#### [Task]
Word for word, restate the lines from the start of the data below through the line containing "return -0.32 +".

#### [Information provided]

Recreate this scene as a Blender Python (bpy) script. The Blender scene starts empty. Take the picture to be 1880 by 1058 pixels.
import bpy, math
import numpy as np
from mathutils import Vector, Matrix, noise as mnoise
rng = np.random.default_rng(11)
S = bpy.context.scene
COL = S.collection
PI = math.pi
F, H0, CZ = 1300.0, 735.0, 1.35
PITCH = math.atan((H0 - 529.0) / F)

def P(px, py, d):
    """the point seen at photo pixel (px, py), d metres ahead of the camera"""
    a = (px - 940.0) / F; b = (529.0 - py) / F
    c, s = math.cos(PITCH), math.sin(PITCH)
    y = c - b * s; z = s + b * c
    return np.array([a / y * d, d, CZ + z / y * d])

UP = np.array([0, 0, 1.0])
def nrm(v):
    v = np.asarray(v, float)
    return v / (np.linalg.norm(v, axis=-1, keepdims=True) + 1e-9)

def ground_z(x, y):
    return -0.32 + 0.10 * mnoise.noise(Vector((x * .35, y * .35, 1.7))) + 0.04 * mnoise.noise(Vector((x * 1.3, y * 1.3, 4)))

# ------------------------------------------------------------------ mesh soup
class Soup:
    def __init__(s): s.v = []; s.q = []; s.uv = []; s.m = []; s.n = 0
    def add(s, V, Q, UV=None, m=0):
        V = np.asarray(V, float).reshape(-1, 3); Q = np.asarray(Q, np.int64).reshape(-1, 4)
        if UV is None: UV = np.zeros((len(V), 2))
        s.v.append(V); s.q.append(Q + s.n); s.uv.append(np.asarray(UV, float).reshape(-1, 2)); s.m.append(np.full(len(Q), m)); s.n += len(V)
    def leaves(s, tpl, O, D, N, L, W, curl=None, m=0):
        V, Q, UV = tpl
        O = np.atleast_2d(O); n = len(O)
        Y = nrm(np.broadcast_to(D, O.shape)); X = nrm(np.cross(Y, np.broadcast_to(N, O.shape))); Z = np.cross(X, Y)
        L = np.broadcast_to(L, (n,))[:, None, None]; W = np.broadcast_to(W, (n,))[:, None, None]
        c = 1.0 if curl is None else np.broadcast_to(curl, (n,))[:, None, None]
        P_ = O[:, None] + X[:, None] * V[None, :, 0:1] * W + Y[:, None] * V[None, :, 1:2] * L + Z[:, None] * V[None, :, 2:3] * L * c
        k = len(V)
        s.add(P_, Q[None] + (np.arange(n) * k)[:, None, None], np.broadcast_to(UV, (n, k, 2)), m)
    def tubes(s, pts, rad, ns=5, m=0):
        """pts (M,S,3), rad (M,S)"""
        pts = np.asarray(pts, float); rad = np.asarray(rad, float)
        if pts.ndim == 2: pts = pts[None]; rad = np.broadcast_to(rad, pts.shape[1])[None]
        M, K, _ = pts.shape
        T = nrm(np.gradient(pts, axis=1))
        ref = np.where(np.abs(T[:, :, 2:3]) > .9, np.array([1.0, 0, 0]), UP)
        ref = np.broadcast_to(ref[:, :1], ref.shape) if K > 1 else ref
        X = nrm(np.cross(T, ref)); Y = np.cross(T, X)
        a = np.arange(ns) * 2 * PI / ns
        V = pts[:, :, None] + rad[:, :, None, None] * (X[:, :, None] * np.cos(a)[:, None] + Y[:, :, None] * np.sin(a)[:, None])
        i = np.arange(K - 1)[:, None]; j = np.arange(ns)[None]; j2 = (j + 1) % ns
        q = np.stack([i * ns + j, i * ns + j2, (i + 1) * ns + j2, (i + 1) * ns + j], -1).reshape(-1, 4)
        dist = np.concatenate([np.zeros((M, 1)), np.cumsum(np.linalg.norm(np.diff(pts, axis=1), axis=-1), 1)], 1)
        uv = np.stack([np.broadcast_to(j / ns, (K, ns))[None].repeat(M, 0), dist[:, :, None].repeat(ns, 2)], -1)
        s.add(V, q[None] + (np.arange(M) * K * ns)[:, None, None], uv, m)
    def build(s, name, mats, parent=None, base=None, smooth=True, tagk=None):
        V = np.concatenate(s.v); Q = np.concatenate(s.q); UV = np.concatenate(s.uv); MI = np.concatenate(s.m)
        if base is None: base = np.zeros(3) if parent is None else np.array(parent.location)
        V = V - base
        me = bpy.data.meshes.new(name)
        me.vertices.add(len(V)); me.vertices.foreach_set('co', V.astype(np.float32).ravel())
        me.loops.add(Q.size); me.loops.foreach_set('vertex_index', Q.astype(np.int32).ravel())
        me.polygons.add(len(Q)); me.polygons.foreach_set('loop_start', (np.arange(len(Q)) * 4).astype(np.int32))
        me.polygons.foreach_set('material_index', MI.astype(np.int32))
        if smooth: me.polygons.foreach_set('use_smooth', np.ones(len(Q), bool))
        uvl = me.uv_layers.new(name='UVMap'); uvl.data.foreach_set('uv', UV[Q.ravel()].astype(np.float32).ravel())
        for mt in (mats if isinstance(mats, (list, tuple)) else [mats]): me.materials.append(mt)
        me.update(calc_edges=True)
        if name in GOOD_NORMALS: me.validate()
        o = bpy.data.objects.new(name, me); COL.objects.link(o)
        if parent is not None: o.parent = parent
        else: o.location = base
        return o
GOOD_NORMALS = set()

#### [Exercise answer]
Recreate this scene as a Blender Python (bpy) script. The Blender scene starts empty. Take the picture to be 1880 by 1058 pixels.
import bpy, math
import numpy as np
from mathutils import Vector, Matrix, noise as mnoise
rng = np.random.default_rng(11)
S = bpy.context.scene
COL = S.collection
PI = math.pi
F, H0, CZ = 1300.0, 735.0, 1.35
PITCH = math.atan((H0 - 529.0) / F)

def P(px, py, d):
    """the point seen at photo pixel (px, py), d metres ahead of the camera"""
    a = (px - 940.0) / F; b = (529.0 - py) / F
    c, s = math.cos(PITCH), math.sin(PITCH)
    y = c - b * s; z = s + b * c
    return np.array([a / y * d, d, CZ + z / y * d])

UP = np.array([0, 0, 1.0])
def nrm(v):
    v = np.asarray(v, float)
    return v / (np.linalg.norm(v, axis=-1, keepdims=True) + 1e-9)

def ground_z(x, y):
    return -0.32 + 0.10 * mnoise.noise(Vector((x * .35, y * .35, 1.7))) + 0.04 * mnoise.noise(Vector((x * 1.3, y * 1.3, 4)))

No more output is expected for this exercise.